(Entries from a dataset)
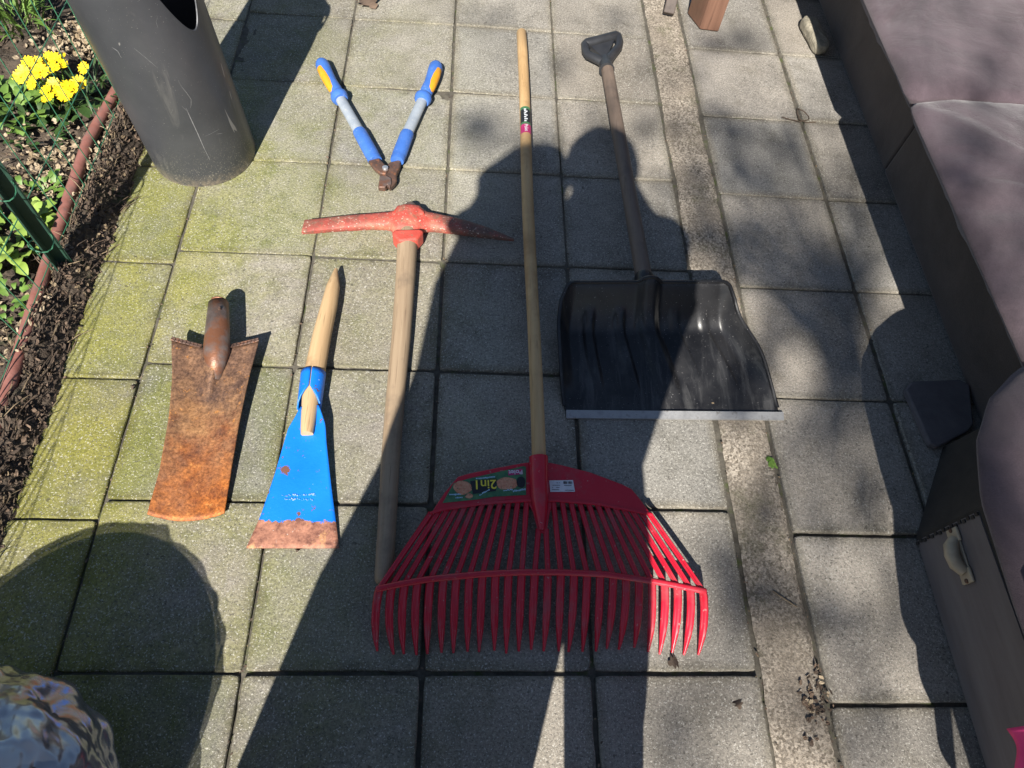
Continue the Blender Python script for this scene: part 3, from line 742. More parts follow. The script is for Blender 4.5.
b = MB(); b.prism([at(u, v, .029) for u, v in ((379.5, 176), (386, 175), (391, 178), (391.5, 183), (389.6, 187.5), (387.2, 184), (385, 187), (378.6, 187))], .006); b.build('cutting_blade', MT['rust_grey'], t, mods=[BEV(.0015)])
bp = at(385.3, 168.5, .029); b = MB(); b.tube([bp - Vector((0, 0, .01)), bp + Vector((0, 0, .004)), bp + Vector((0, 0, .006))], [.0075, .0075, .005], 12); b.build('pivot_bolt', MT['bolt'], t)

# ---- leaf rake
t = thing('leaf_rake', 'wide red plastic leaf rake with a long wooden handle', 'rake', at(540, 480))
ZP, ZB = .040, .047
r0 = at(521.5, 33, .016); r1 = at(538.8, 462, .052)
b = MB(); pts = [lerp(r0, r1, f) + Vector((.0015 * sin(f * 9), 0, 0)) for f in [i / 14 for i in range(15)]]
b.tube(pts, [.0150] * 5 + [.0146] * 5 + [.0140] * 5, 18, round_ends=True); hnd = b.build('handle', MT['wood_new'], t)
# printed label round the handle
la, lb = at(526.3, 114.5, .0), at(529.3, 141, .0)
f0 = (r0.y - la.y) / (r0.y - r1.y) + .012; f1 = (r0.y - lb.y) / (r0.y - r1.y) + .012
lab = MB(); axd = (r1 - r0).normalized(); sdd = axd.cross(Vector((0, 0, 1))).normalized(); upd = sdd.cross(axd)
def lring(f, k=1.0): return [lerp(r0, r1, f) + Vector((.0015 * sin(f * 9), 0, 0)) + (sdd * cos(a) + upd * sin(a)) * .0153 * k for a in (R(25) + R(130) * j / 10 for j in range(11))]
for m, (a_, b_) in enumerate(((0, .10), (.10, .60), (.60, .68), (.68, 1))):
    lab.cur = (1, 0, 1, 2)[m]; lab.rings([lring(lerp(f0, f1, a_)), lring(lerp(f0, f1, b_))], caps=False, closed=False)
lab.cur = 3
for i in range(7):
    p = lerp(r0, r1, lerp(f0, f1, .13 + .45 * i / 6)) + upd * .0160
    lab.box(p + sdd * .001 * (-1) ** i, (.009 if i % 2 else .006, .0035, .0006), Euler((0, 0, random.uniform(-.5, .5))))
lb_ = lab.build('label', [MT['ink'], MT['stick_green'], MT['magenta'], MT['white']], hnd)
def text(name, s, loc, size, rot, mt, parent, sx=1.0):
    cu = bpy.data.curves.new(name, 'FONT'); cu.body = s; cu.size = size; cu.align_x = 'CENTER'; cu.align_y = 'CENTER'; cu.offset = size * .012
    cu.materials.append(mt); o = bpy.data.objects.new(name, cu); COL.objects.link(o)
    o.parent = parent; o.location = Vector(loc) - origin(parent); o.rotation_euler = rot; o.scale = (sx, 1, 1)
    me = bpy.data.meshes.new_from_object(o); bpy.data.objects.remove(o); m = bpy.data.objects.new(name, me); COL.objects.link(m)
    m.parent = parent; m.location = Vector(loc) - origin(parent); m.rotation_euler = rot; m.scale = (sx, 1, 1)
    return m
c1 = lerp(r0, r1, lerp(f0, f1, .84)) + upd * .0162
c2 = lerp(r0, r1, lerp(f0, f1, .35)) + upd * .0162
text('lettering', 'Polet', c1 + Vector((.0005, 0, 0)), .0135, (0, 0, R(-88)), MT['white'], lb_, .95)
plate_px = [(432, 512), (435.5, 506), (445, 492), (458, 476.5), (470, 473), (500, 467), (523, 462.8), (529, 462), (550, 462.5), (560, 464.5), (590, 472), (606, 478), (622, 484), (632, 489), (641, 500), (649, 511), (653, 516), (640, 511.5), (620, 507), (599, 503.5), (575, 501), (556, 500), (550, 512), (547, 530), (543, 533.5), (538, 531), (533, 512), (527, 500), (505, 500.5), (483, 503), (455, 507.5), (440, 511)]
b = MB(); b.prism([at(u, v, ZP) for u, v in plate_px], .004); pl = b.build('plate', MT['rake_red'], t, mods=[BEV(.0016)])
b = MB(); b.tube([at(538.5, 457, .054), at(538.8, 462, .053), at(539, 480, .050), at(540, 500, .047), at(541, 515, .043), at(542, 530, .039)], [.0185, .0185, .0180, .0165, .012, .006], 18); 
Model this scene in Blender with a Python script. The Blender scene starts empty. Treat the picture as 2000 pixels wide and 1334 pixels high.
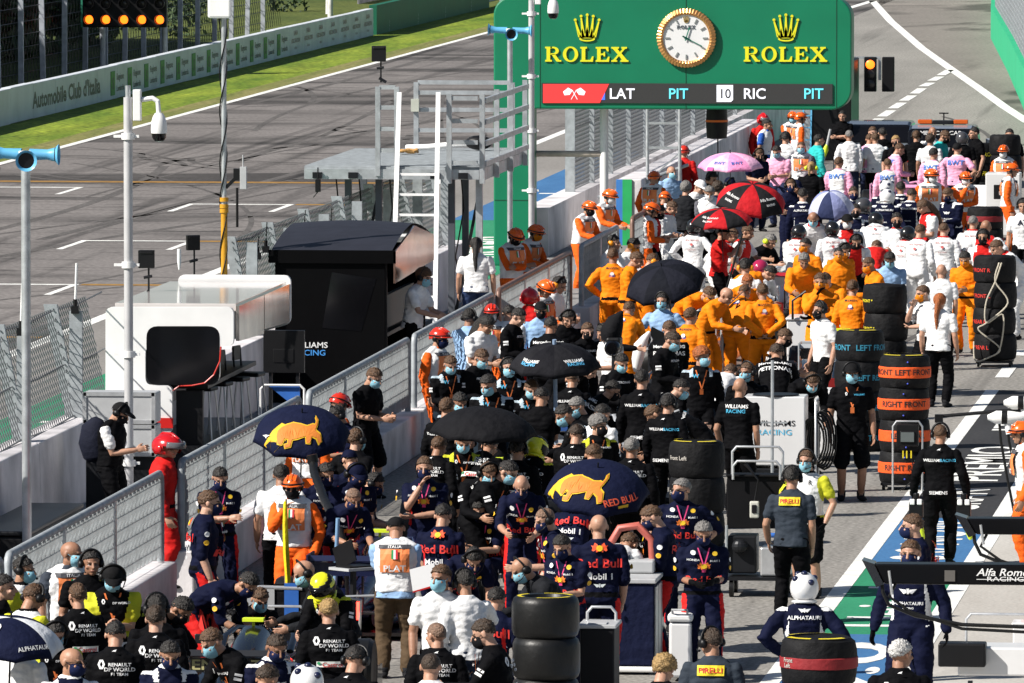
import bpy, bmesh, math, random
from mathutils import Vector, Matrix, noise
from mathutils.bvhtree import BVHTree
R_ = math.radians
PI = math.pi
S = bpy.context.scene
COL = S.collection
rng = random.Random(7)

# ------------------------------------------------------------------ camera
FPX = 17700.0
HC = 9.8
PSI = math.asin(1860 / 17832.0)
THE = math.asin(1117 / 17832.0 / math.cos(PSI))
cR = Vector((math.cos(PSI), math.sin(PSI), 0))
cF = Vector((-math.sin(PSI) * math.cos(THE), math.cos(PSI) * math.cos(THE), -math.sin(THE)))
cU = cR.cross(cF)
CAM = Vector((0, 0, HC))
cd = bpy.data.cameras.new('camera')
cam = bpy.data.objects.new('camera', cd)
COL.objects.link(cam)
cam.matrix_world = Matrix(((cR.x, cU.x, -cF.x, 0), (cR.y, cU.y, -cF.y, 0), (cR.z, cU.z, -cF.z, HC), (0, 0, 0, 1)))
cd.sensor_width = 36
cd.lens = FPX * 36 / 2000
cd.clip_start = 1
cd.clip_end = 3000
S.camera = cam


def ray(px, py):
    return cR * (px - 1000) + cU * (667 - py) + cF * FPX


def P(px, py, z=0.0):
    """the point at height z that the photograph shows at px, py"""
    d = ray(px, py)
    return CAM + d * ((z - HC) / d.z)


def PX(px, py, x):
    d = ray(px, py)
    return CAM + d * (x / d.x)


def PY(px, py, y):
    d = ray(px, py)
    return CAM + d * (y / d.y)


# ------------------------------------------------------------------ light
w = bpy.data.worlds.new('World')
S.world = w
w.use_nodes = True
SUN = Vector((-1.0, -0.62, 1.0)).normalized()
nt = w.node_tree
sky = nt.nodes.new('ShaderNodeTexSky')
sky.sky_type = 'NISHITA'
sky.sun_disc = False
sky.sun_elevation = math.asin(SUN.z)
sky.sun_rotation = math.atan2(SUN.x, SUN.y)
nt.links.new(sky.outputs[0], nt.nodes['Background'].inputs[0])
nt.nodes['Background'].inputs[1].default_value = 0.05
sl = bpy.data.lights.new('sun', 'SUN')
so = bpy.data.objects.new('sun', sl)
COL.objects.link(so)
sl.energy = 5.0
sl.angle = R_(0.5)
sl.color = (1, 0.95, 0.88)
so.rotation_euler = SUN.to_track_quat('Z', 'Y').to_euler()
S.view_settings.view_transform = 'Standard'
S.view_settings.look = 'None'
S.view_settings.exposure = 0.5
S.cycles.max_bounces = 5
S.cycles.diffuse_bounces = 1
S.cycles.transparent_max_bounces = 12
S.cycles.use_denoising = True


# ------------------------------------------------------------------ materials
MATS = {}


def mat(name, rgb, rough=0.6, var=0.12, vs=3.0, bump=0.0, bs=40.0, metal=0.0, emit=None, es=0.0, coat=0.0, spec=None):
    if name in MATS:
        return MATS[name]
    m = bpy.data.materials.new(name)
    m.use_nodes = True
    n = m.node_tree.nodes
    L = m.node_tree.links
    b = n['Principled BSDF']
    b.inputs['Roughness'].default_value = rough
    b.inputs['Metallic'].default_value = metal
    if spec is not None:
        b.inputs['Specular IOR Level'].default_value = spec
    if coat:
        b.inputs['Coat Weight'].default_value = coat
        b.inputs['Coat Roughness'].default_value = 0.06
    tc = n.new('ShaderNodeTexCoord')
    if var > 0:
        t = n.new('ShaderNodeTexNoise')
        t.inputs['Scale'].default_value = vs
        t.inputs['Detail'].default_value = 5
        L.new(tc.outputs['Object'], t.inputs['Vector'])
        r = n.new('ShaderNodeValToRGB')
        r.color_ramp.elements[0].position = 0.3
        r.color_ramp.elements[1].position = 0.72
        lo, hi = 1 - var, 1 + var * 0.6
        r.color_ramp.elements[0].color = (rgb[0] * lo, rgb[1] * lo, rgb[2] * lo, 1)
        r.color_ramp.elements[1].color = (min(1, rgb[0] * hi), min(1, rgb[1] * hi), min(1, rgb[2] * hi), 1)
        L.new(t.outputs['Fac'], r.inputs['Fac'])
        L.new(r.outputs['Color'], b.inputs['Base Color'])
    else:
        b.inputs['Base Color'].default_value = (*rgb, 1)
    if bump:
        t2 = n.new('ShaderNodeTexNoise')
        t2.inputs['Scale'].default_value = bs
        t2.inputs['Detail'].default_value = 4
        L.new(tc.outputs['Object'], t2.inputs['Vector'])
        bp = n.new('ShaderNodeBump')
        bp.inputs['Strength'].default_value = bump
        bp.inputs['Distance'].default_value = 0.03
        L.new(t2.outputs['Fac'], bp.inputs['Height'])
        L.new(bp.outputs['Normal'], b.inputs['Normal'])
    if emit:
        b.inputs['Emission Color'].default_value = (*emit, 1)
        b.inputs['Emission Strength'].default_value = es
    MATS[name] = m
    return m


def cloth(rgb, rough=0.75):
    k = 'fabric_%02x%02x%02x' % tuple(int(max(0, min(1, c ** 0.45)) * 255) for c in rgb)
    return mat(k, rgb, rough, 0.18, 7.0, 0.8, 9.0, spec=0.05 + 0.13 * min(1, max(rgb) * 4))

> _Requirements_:
Please quote the lines of the material, beginning with the first and ending with the one that contains "bp = at(385.3, 168.5, .029);", exactly as written and without any pictures.

> _The response_:
Continue the Blender Python script for this scene: part 3, from line 742. More parts follow. The script is for Blender 4.5.
b = MB(); b.prism([at(u, v, .029) for u, v in ((379.5, 176), (386, 175), (391, 178), (391.5, 183), (389.6, 187.5), (387.2, 184), (385, 187), (378.6, 187))], .006); b.build('cutting_blade', MT['rust_grey'], t, mods=[BEV(.0015)])
bp = at(385.3, 168.5, .029); b = MB(); b.tube([bp - Vector((0, 0, .01)), bp + Vector((0, 0, .004)), bp + Vector((0, 0, .006))], [.0075, .0075, .005], 12); b.build('pivot_bolt', MT['bolt'], t)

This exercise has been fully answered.